A recent presentation to Association of Municipalities of Ontario (AMO) members heard that innovation to address the province’s housing crisis is coming from two distinct communities on university campuses: research breakthroughs from scholars, and the enthusiasm of idealistic young scholars-in-training.
Wilfrid Laurier University associate professor Laura Allan, who is also the school’s director of innovation and entrepreneurship, told delegates attending the AMO’s recent conference in London, Ont. that students at Laurier are leading the way in finding housing solutions in Canada’s North.
The key, said Allan, is that they are nonexperts.
She quoted U.S. business guru Naveen Jain: “The real disrupters will be those individuals…who approach challenges with a clean lens, bringing together diverse experiences, knowledge and opportunities…I believe that nonexpert individuals will drive disruptive innovation.”
“Students are perfect nonexperts,” said Allan. “They are in an environment that really encourages inquiry. They have access to all kinds of experts to help advise and support them. They simply don’t see that it is impossible.”
The AMO presentation, held Aug. 22, was billed as Partnering to Address Housing Challenges through University Research and Innovation.
Steve Orsini, president and CEO of the Council of Ontario Universities, introduced the session. At a time when the construction sector is consumed with the need to recruit more skilled workers, Orsini said, universities are doing their part to produce the professionals the sector requires.
“Universities are playing an important role in educating the highly skilled talent, the engineers, the architects, the planners that we desperately need,” he said.

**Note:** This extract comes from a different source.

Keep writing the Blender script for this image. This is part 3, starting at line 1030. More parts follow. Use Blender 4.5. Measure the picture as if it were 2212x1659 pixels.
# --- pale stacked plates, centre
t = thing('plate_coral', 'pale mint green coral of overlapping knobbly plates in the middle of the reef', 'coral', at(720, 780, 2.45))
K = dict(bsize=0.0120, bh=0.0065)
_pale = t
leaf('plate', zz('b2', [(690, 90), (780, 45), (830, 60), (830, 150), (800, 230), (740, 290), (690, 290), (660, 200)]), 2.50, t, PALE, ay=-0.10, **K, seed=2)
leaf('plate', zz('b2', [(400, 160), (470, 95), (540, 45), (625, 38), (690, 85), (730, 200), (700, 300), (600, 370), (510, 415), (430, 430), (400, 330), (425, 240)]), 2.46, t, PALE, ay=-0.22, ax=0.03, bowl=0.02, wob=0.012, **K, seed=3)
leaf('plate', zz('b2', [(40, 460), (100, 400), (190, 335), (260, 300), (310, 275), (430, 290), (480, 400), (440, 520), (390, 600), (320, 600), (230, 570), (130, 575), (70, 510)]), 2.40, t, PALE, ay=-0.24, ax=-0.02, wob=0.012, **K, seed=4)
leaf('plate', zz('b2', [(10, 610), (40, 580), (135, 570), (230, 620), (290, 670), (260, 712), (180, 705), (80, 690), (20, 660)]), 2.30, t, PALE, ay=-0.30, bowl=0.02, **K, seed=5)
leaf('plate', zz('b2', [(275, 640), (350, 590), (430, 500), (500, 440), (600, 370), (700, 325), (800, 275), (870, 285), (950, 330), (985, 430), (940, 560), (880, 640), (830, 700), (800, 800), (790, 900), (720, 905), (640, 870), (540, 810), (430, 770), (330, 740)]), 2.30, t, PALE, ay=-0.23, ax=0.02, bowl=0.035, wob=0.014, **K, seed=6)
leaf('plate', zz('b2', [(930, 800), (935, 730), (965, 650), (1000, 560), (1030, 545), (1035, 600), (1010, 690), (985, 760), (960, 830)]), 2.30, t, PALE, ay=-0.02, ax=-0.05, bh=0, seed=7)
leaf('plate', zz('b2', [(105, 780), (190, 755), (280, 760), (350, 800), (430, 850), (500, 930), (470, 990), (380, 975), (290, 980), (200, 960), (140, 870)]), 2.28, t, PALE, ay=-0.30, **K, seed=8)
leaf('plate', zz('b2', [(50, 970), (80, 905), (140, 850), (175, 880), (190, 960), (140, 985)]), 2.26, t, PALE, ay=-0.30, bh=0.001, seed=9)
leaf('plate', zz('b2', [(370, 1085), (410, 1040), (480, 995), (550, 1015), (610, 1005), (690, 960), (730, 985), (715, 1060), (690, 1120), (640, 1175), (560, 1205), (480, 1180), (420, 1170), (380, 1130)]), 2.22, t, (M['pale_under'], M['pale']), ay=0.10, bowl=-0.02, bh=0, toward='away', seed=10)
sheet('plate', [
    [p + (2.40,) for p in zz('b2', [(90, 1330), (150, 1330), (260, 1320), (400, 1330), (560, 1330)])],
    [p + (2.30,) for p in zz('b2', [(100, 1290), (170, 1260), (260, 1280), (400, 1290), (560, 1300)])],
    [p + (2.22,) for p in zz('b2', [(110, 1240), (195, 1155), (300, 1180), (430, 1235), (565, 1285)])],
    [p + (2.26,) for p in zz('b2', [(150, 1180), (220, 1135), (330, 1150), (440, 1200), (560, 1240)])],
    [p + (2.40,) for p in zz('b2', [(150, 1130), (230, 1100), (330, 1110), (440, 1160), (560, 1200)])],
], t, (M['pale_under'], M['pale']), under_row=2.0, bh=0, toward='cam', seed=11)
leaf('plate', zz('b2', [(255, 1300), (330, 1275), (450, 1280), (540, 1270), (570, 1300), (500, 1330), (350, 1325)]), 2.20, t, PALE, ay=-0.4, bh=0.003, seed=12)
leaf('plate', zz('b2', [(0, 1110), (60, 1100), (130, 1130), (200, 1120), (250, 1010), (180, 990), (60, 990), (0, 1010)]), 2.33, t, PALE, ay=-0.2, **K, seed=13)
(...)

Since 2010, enrolment in STEM programs has grown by 60 per cent, Orsini said.
“As someone with a degree in urban and regional planning, I’m happy to report that this year alone, Ontario universities produced 1,800 students from planning-related programs.”
Allan is the faculty adviser for the school’s Enactus team. It’s a global program for students hoping to have a social, environmental and economic impact through entrepreneurship. The Laurier chapter has become a perennial award-winner in national and global challenges through its Kuponya Innovations initiative.
The enterprise, founded by political science student Jordan Prentice, has partnered with the community of Fort Good Hope in the Northwest Territories. The partnership will see 20 energy-efficient “tiny homes” constructed with sustainable materials. Kyponya worked with architects, engineers, municipal officials, Indigenous leaders and residents to develop prefabricated insulated panels, creating homes that will sit on foundations made from a grid of large ground screws.
Allan noted that the homes will be transported in shipping containers via barges, and they can be assembled in only two days.
The housing challenge in the North is “fierce,” Allan said, but the Laurier students have been able to create a solution “without seeing any limits.
“When we talk about partnering with universities, I ask you to not discount the students as part of the solution,” she said.
The delegates also heard from McMaster professor James Dunn, the director of the Canadian Housing Evidence Collaborative (CHEC), that the school is part of a growing partnership with the City of Hamilton to develop evidence-based policies to address the city’s urgent housing needs.
In partnership with CHEC, which is based at McMaster, the city has developed and approved a Housing Sustainability and Investment Roadmap designed to develop solutions along the housing continuum, explained a report to Hamilton city council.
The roadmap, informed by scholars like Dunn, takes a “whole of community, whole of city government” approach, building on the city’s Housing and Homelessness Action Plan.